Padahal, ada banyak Gereja lokal, kongregasi keagamaan dan organisasi Katolik yang siap menyambut dan mendampingi mereka menuju penyatupaduan yang bermanfaat. Yang dibutuhkan hanyalah pintu yang terbuka!

 

[Sapaan khusus]

 

Saya menyapa para peziarah dan pengunjung berbahasa Inggris. Saat kita bersiap untuk merayakan Natal, saya memohonkan atas kamu dan keluargamu sukacita dan damai dalam Tuhan kita Yesus Kristus.
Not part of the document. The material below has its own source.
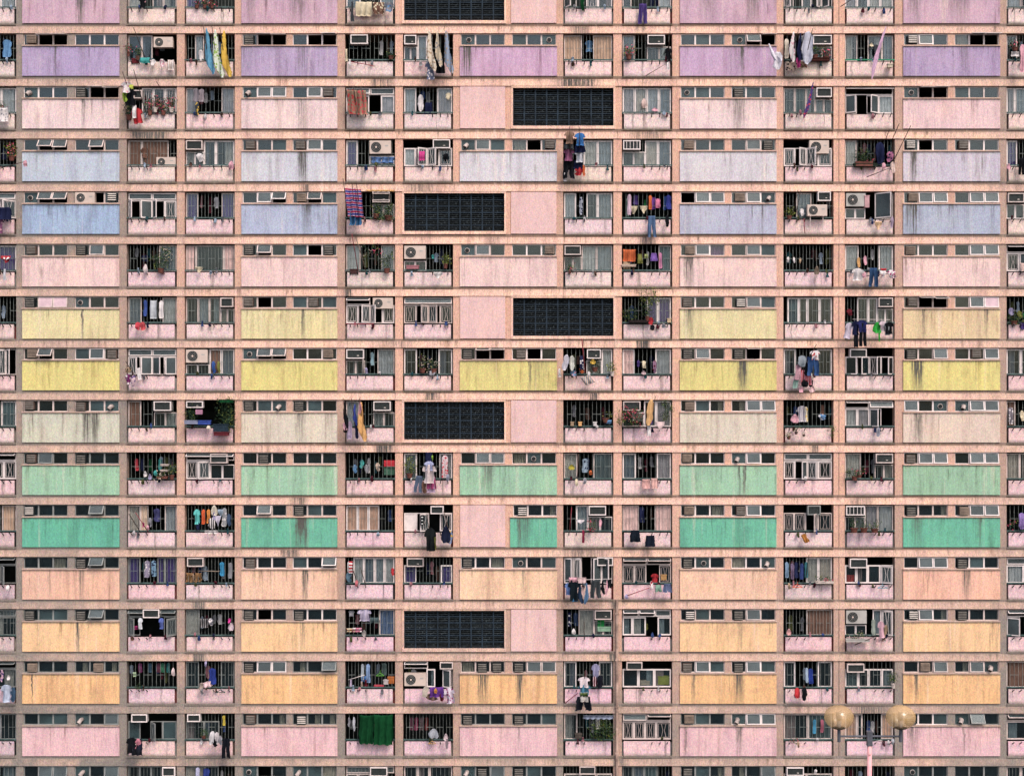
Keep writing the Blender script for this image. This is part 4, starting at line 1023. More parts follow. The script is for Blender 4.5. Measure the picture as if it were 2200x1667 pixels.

Semoga Allah memberkatimu!

 

[Ringkasan dalam Bahasa Inggris yang disampaikan seorang penutur]

 

Saudara-saudari terkasih : Pada hari-hari sebelum Natal ini, kita bercermin pada peristiwa-peristiwa seputar kelahiran Sang Juruselamat kita, yang terutama ditandai dengan kesederhanaan dan kerendahan hati. Inilah jalan, dalam rencana kasih Allah, yang diambil oleh Maria dan Yusuf, yang dengan taat melakukan perjalanan menuju kota Betlehem yang sederhana, dan dengan rendah hati berkenan membaringkan Kristus yang baru lahir di dalam palungan (bdk. Luk 2:1-7). Para gembala jelata adalah orang pertama yang menyaksikan penjelmaan Putra Allah. Para Majus pun, meski tidak miskin secara materi, merendahkan diri di hadapan Sang Raja yang masih bayi, yang mengungkapkan kasih Allah bagi orang-orang dari segala bangsa. Segenap manusia dipanggil untuk menyembah Kristus yang baru lahir, yang secara khusus mengidentifikasi dirinya dengan kaum miskin. Santo Paulus VI mengajarkan bahwa kaum miskin dalam arti tertentu adalah sakramen Kristus. Seraya kita dipanggil untuk mengasihi dan membantu mereka dalam karya amal, kaum miskin membantu kita, dengan mengarahkan kita ke jalan yang paling pasti menuju Kerajaan Allah: kerajaan kerendahan hati (bdk. Homili, 1 Mei 1969). Natal ini, dengan rendah hati mengakui kasih tanpa syarat yang dinyatakan Allah kepada kita dalam Sang Sabda yang menjadi manusia, semoga kita mengalami kesembuhan, sukacita dan damai sejahtera yang dibawa oleh Kanak Yesus.